中小企業や小規模事業者が自社の課題やニーズに合ったITツールを導入する際に交付される補助金です。補助の対象となるITツールは「IT導入支援事業者」により登録されたものであって、新たに導入されるソフトウェア製品やクラウドサービスに限られます。

●補助金額:30万円~450万円
●補助率:1/2

小規模事業者持続化補助金<一般型><低感染リスク型ビジネス枠>

小規模事業者が販路開拓や生産性向上に取り組む際に交付される補助金です。「一般型」と「低感染リスク型ビジネス枠」では、その目的や補助金額、補助率が異なります。

低感染リスク型ビジネス枠では、新型コロナ感染拡大防止のため、対人接触機会の減少と事業継続を両立させるための新たなビジネスやサービス、生産プロセスの導入にかかる費用に対して補助が行われます。

●補助金額:<一般型>上限50万円 <低感染リスク型>上限100万円
●補助率:<一般型>2/3 <低感染リスク型>3/4

中小企業デジタル化応援隊事業

この事業では直接的な補助金交付は行われません。中小企業がデジタル化についてITの専門家に相談した際に、事務局がIT専門家に謝金を支払う形での支援となります。対象となる業務例は「デジタル化課題の分析・把握・検討」「テレワーク・Web会議・ECサイト等、IT導入に向けた支援」などで、デジタル関連のコンサルティングについて幅広く利用できます。

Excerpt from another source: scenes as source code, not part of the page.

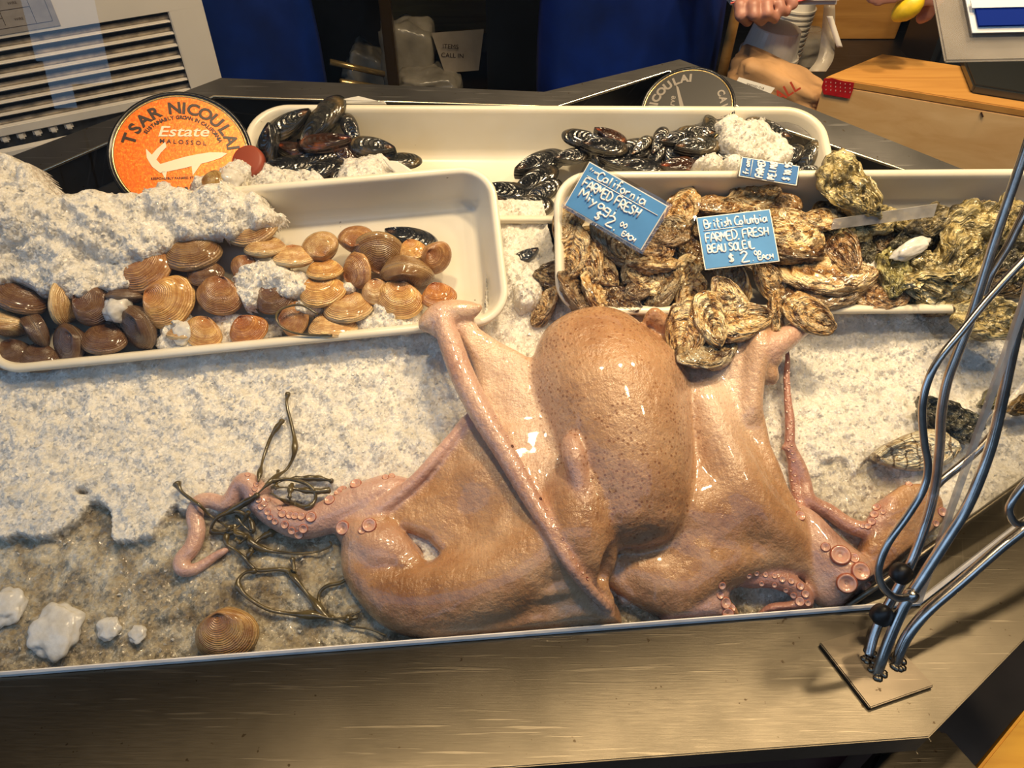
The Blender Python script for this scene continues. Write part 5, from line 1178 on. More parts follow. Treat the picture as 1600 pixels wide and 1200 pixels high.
# second scrap behind the tray rim
a = [P(500, 162, .045), P(604, 163, .045), P(600, 157, .050), P(592, 158, .050), P(560, 150, .054), P(530, 156, .05)]
mb = MB(); n = len(a); mb.add(a + [p - BN * .0006 for p in a], [tuple(range(n)), tuple(range(n, 2 * n))[::-1]] + [(i, (i + 1) % n, n + (i + 1) % n, n + i) for i in range(n)])
meta(mb.build('paper_scrap', M['paper']), 'crumpled paper scrap behind the back tray rim, above the mussels', 'paper')
# ------------------------------------------------------------------ caviar tins
def foil():
    t = NT('orange_foil'); co = t.coord(); n = t.noise(co, 260, 3, .7)
    t.set(Base_Color=t.ramp(n, [(0.3, (0.78, 0.12, 0.006)), (0.54, (0.92, 0.20, 0.01)), (0.68, (1.0, 0.34, 0.03)), (0.76, (1.0, 0.70, 0.25))]), Roughness=.35, Metallic=.25, Coat_Weight=.3); t.bump(n, .4, .0006); return t.m
M['foil'] = foil(); M['black'] = simple('black_enamel', (0.012, 0.012, 0.014), .22); M['cream'] = simple('cream_print', (0.88, 0.80, 0.60), .4); M['ink'] = simple('dark_ink', (0.035, 0.012, 0.006), .4)
M['brass'] = simple('gold_rim', (0.85, 0.62, 0.28), .25, .8)
def tin(c, n_cam, rpx, roll, th, label, face_mat, name='round_tin'):
    n_ = (BASIS @ V(n_cam)).normalized(); x_ = BASIS @ V((math.cos(math.radians(roll)), math.sin(math.radians(roll)), 0)); fc = Face(c, x_ - n_ * x_.dot(n_), n_.cross(x_))
    if fc.n.dot(n_) < 0: fc.n = -fc.n
    r = rpx * pxm(c); e = empty(name, tuple(c), label, 'tin'); inv = Matrix.Translation(-e.location)
    def fix(o): o.parent = e; o.matrix_parent_inverse = inv; return o
    fix(MB().lathe(c, fc.n, [(0, -th), (r * 1.0, -th), (r * 1.05, -th * .9), (r * 1.05, -th * .45), (r * 1.08, -th * .42), (r * 1.08, -.001), (r * 1.065, .001), (r * 1.02, .0), (r * 1.0, -.002), (0, -.002)], 64, fc.x).build('can', M['black'], smooth=True, bevel=0))
    fix(MB().lathe(c, fc.n, [(r * .985, -.0022), (r * .985, -.0005), (r * 1.01, -.0003), (r * 1.012, -.0022)], 64, fc.x).build('gold_ring', M['brass'], smooth=True))
    fix(MB().lathe(c, fc.n, [(0, -.0018), (0, -.0012), (r * .98, -.0012), (r * .98, -.0018)][1:], 64, fc.x).build('label_disc', face_mat))
    return e, fc, r, fix
c = P(283, 240, .058)
e, fc, r, fix = tin(c, (.22, .20, 1), 99, 3, .034, 'round black tin with a sparkling orange caviar label, leaning at the left', M['foil'])
mb = MB(); arc_text(mb, fc, 'TSAR NICOULAI', r * .70, r * .27, 172, 8, -.0006, .0008, 1.0); arc_text(mb, fc, 'SUSTAINABLY GROWN IN CALIFORNIA', r * .60, r * .085, 150, 22, -.0006, .0003, .9)
line_text(mb, fc, 'M A L O S S O L', r * .02, r * .17, r * .10, -.0006, .0002); line_text(mb, fc, 'RESPONSIBLY FARMED STURGEON CAVIAR', r * .10, -r * .42, r * .055, -.0006, .0001, 1, .08); arc_text(mb, fc, 'CAVIAR', r * .78, r * .26, 262, 300, -.0006, .0006) if False else line_text(mb, fc, 'CAVIAR', r * .18, -r * .78, r * .32, -.0006, .0008, .9)
fix(flat(mb, 'dark_lettering', M['ink'], None))
mb = MB(); line_text(mb, fc, 'Estate', r * .02, r * .30, r * .25, -.0005, .0003, 1.25, .06, .25)
body_ = [(-.52, .06), (-.50, -.10), (-.42, -.24), (-.30, -.34), (-.15, -.30), (.05, -.24), (.25, -.17), (.45, -.10), (.60, -.03), (.69, .05), (.60, .06), (.42, .05), (.25, .01), (.05, -.05), (-.15, -.13), (-.30, -.19), (-.36, -.12), (-.30, .0), (-.22, .10), (-.24, .19), (-.36, .06), (-.43, -.04)]
mb.add([fc.p(x * r, y * r, -.0005) for x, y in body_], [(0, 1, 21), (1, 2, 16, 21), (2, 3, 15, 16), (3, 4, 14, 15), (4, 5, 13, 14), (5, 6, 12, 13), (6, 7, 11, 12), (7, 8, 10, 11), (8, 9, 10), (16, 17, 20, 21), (17, 18, 19, 20)])
mb.add([fc.p(x * r, y * r, -.0005) for x, y in ((-.28, -.32), (-.20, -.31), (-.22, -.44), (.16, -.20), (.30, -.15), (.18, -.36))], [(0, 1, 2), (3, 4, 5)])
fix(flat(mb, 'cream_print', M['cream'], None))
# small brown-green lid lumps leaning on the tin: one clam, one dark red disc
shell('clam', 333, 284, 40, 80, (-.2, .2, 1), None, .085, 'small greenish clam on ice in front of the orange tin', 'clam', 'clam', None, (.8, .75, .5), 2)
mb = MB().lathe(P(385, 252, .045), BASIS @ V((-.2, .2, 1)), [(0, -.012), (.024, -.010), (.024, 0), (.020, .002), (0, .002)], 32)
meta(mb.build('red_lid', simple('brick_red', (0.30, 0.06, 0.03), .5), smooth=True), 'brick red rounded lid wedged between the orange tin and the back tray', 'lid')
c = P(1066, 197, -.005) + BN * .035
e, fc, r, fix = tin(c, (-.30, .25, 1), 68, 84, .030, 'black caviar tin with grey lettering standing behind the back tray', simple('charcoal_label', (0.035, 0.033, 0.032), .35), 'round_tin')
mb = MB(); arc_text(mb, fc, 'TSAR NICOULAI', r * .70, r * .27, 165, -2, -.0006, .0008); arc_text(mb, fc, 'CAVIAR', r * .74, r * .22, -55, -125, -.0006, .0006)
line_text(mb, fc, 'Reserve', 0, r * .30, r * .2, -.0006, .0002, 1, 0, .2)
mb.add([fc.p(x * r, y * r, -.0006) for x, y in ((-.30, -.05), (.55, .26), (.62, .33), (-.28, .08))], [(0, 1, 2, 3)])
fix(flat(mb, 'grey_lettering', simple('grey_print', (0.24, 0.21, 0.18), .4), None))
# ------------------------------------------------------------------ glass screen and rod stand
gl0, gl1, gr1 = Pz(-420, 1088, ZL + .001), Pz(1434, 944, ZL + .001), Pz(1760, 690, ZL + .001)
LEAN = math.radians(11)
def pane_up(a, b):
    ex = (b - a).normalized(); inward = V((0, 0, 1)).cross(ex); return (V((0, 0, 1)) * math.cos(LEAN) + inward * math.sin(LEAN)).normalized(), ex
u1, e1 = pane_up(gl0, gl1); u2, e2 = pane_up(gl1, gr1)
n1, n2 = e1.cross(u1).normalized(), e2.cross(u2).normalized(); cl = n1.cross(n2).normalized(); cl = cl if cl.z > 0 else -cl
HG = .80; ctop = gl1 + cl * (HG * math.cos(LEAN) / cl.z)
gs = empty('glass_screen', tuple(gl1), 'clear sloping glass screen around the counter, with blue sky reflections', 'glass'); inv = Matrix.Translation(-gs.location)
def pane(a, b, c_, d, name):
    n = (b - a).cross(d - a).normalized() * .003; o = MB().hexa([a, b, b + n, a + n, d, c_, c_ + n, d + n]); o = mesh(name, [a, b, c_, d], [(0, 1, 2, 3)], False); o = link(name, o, M['glass']); o.parent = gs; o.matrix_parent_inverse = inv
    s = o.modifiers.new('thickness', 'SOLIDIFY'); s.thickness = .0  # single reflecting surface, thickness shown by the ground edges
    o.modifiers.clear(); return o
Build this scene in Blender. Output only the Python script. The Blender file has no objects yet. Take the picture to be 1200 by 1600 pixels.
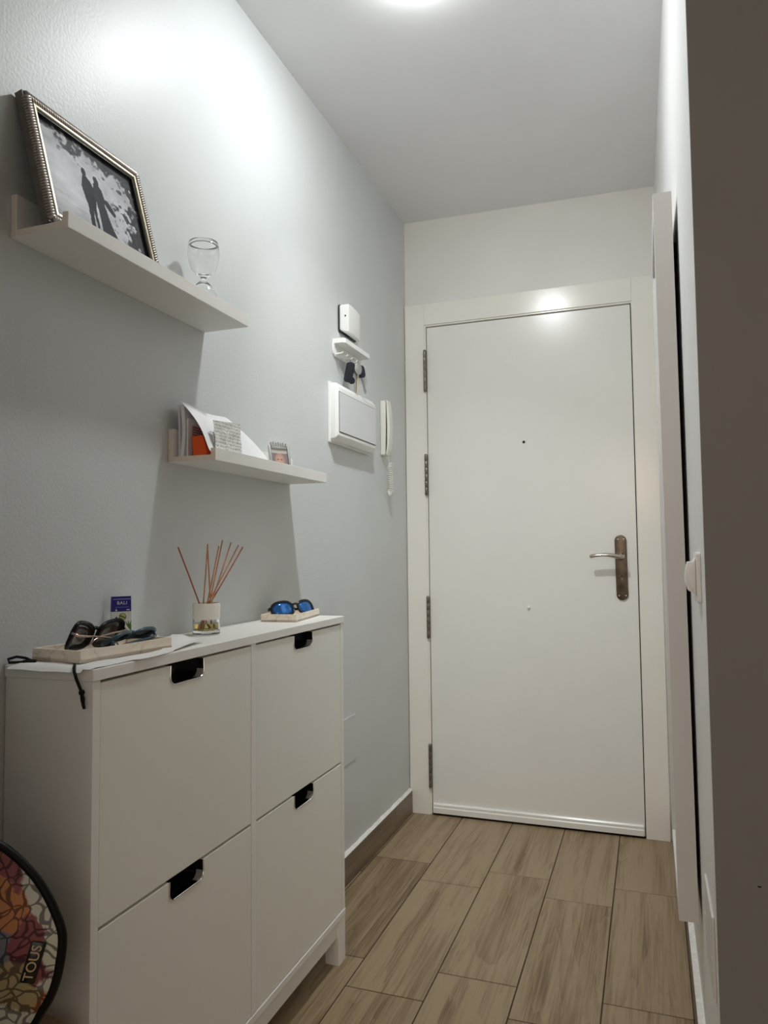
import bpy, bmesh, math, random
from mathutils import Vector, Matrix, Euler
random.seed(7)
SC = bpy.context.scene
COL = SC.collection
PI = math.pi

# ------------------------------------------------------------------ camera
CAM = Vector((0.961802, -1.218137, 1.070480))
YAW, PIT, ROL, FPX = -0.3442588, 0.0549741, -0.0104631, 1156.06
fw = Vector((math.sin(YAW)*math.cos(PIT), math.cos(YAW)*math.cos(PIT), math.sin(PIT)))
r0 = Vector((math.cos(YAW), -math.sin(YAW), 0.0)); u0 = r0.cross(fw)
rt = r0*math.cos(ROL) + u0*math.sin(ROL); up = u0*math.cos(ROL) - r0*math.sin(ROL)
cam_d = bpy.data.cameras.new('camera'); cam = bpy.data.objects.new('camera', cam_d); COL.objects.link(cam)
M = Matrix.Identity(4)
for i in range(3):
    M[i][0], M[i][1], M[i][2], M[i][3] = rt[i], up[i], -fw[i], CAM[i]
cam.matrix_world = M
cam_d.sensor_fit = 'VERTICAL'; cam_d.sensor_height = 36.0; cam_d.lens = FPX/1600*36.0
cam_d.clip_start = 0.02
SC.camera = cam

# ------------------------------------------------------------------ world and exposure
w = bpy.data.worlds.new('world'); SC.world = w; w.use_nodes = True
w.node_tree.nodes['Background'].inputs[0].default_value = (1.0, 0.91, 0.81, 1)
w.node_tree.nodes['Background'].inputs[1].default_value = 0.36
SC.view_settings.view_transform = 'Standard'; SC.view_settings.look = 'None'
SC.view_settings.exposure = 1.0
SC.cycles.diffuse_bounces = 7
SC.cycles.use_adaptive_sampling = True; SC.cycles.adaptive_threshold = 0.025; SC.view_settings.gamma = 1.0; SC.view_settings.use_curve_mapping = False
LAMP_POS = (0.47, 0.416, 2.478)
LAMP_STRENGTH = 146.0
FILL_BEAM_W, FILL_BEAM_SPREAD = 1.3, 72.0
FILL_BEAM_AIM = Vector((0.20, 1.45, 0.30))
LAMP_COLOR = (0.945, 0.985, 1.0, 1)
WARM_POS = (0.80, -3.00, 1.75)
WARM_STRENGTH = 5.0
WARM_COLOR = (1.0, 0.72, 0.52, 1)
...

●謝金上限:IT相談を行ったIT専門家に対して1時間あたり最大3,500円の謝金が支払われ、3,500円を上回った分は企業が負担します。例えばIT専門家の時間単価が5,000円とすると、企業の負担は3,500円を差し引いた1,500円となります。IT専門家の時間単価は企業と専門家の契約によって決定します。
##補助金・支援の活用で中小企業でもDXを推進できる
情報処理推進機構(IPA)の「DX推進指標 自己診断結果分析レポート(2020年版)」では、DX推進指標自己診断で回答し、分析対象となった305社についての分析結果を発表しています。

各社のDX成熟度合いをレベル0からレベル5の6段階で評価した結果、成熟レベルの平均値が大規模企業(大企業)では1.98、中規模企業(中堅企業)では1.39、小規模企業(中小企業)では1.02となっており、特に中小企業におけるDXが進んでいないことがわかります。

この結果は企業の資金力と無関係ではないでしょう。しかし、補助金を活用することで、資金面での不安が軽減され、大企業との差を縮めることができます。資金不足でDXに踏み切れなかった中小企業では、補助金や支援の活用を検討してみてはいかがでしょうか。